The sums Google pays partners to distribute its search engine and ads -- called Traffic Acquisition Costs -- rose to US$6.58 billion for the quarter. That was 23 per cent of ad revenue, unchanged from the second quarter. Chief Financial Officer Ruth Porat said TAC for Google’s own sites, like search, will continue to rise as more people use mobile devices and the company has to pay partners to reach them.

Google also reported a 28 per cent decline in cost per click, which measures how much advertisers pay when people click on a Google ad.

Alphabet shares dropped about 5 per cent in late trading after the report. Earlier, the stock jumped 4.4 per cent to US$1,103.59 in New York.

Though sales were less than analysts estimated, they were up 22 per cent from a year earlier. Alphabet’s net income came in at US$13.06 a share, ahead of analysts’ estimate of US$10.45. While third-quarter sales and profit jumped, so did costs. Capital expenditures totaled US$5.28 billion in the quarter, up 49 per cent from a year earlier. The company is spending billions of dollars a year to build data centers and servers, while developing and marketing new consumer hardware like its Pixel phones.

On top of higher partner fees, rising costs and a lower average cost-per-click, the company is also facing a regulatory backlash in Europe, questions about its data-collection and privacy practices, and clashes with advertisers over inappropriate content on its YouTube video-sharing site. U.S. President Donald Trump has accused Google’s search engine of being politically biased, while there are calls for more antitrust scrutiny and a privacy law in the U.S. to control how internet companies collect data on consumers.

On July 18, Google was fined a record US$5 billion by Europe’s antitrust authorities for violating competition law with its Android mobile operating system. The company’s shares are down about 10 per cent since then, although that’s coincided with declines in other tech stocks and the broader equity market.

To comply with the antitrust decision, the company will start charging Android phone makers in the region for a group of mobile apps that includes its Play app store. Manufacturers will pay as much as US$40 per device, the Verge reported last week. That upends a decade-long strategy of providing Android and Google apps free and using the operating system to distribute its profitable search engine and Chrome browser. Europe ordered Google to stop forcing phone makers to pre-install search and Chrome, so the company now needs another way to generate revenue from Android in the region.

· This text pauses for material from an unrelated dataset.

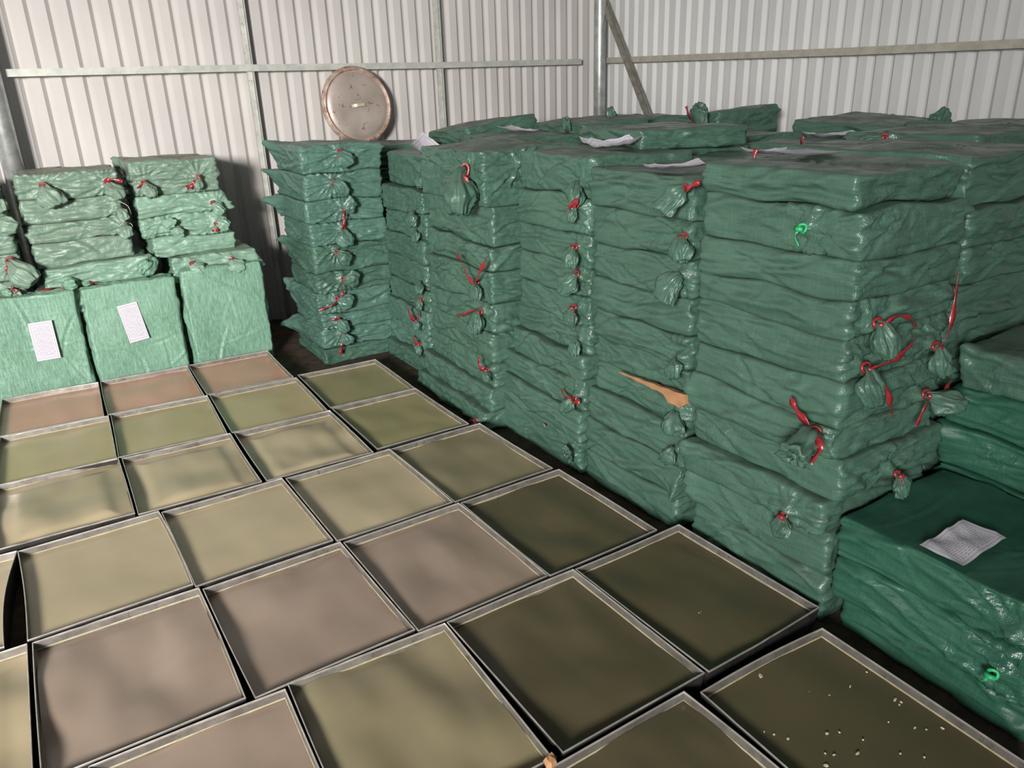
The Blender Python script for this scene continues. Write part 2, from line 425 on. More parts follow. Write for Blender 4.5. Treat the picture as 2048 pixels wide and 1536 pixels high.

Google also plans to pay handset makers in Europe to continue to pre-install Search and Chrome. This could add to the traffic acquisition costs that investors and analysts watch so closely.

Google has been working on a search engine that would be censored to comply with Chinese laws. When news of the plan emerged in August, it prompted criticism from inside and outside the company. Google employees have resigned over the issue, and others have said the move would contradict the company’s founding principal of “don’t be evil.” However, China’s internet market is so huge that Google can’t just ignore it, and some Googlers view the company’s 2010 decision to pull out of the country as a costly miscalculation.

The company’s "other revenue" bucket, which includes cloud, hardware and app sales, grew 29 per cent to US$4.64 billion in the period. Google Cloud Chief Executive Officer Diane Greene has been aggressively pursuing new corporate customers, but the business still lags behind Amazon Web Services and Microsoft Corp.’s Azure.

Other Bets, the home of Alphabet’s riskier, experimental businesses, lost US$727 million in the quarter, wider than the US$650 million loss in the same period a year earlier. Revenue in that division rose to US$146 million.

Alphabet’s most-promising Other Bet is the Waymo autonomous vehicle unit, which is preparing to launch a paid service in the Phoenix area later this year. That will be a major step for business that’s mostly been an expensive R&D project for a decade. Morgan Stanley recently estimated an enterprise value of as much as US$175 billion for the division.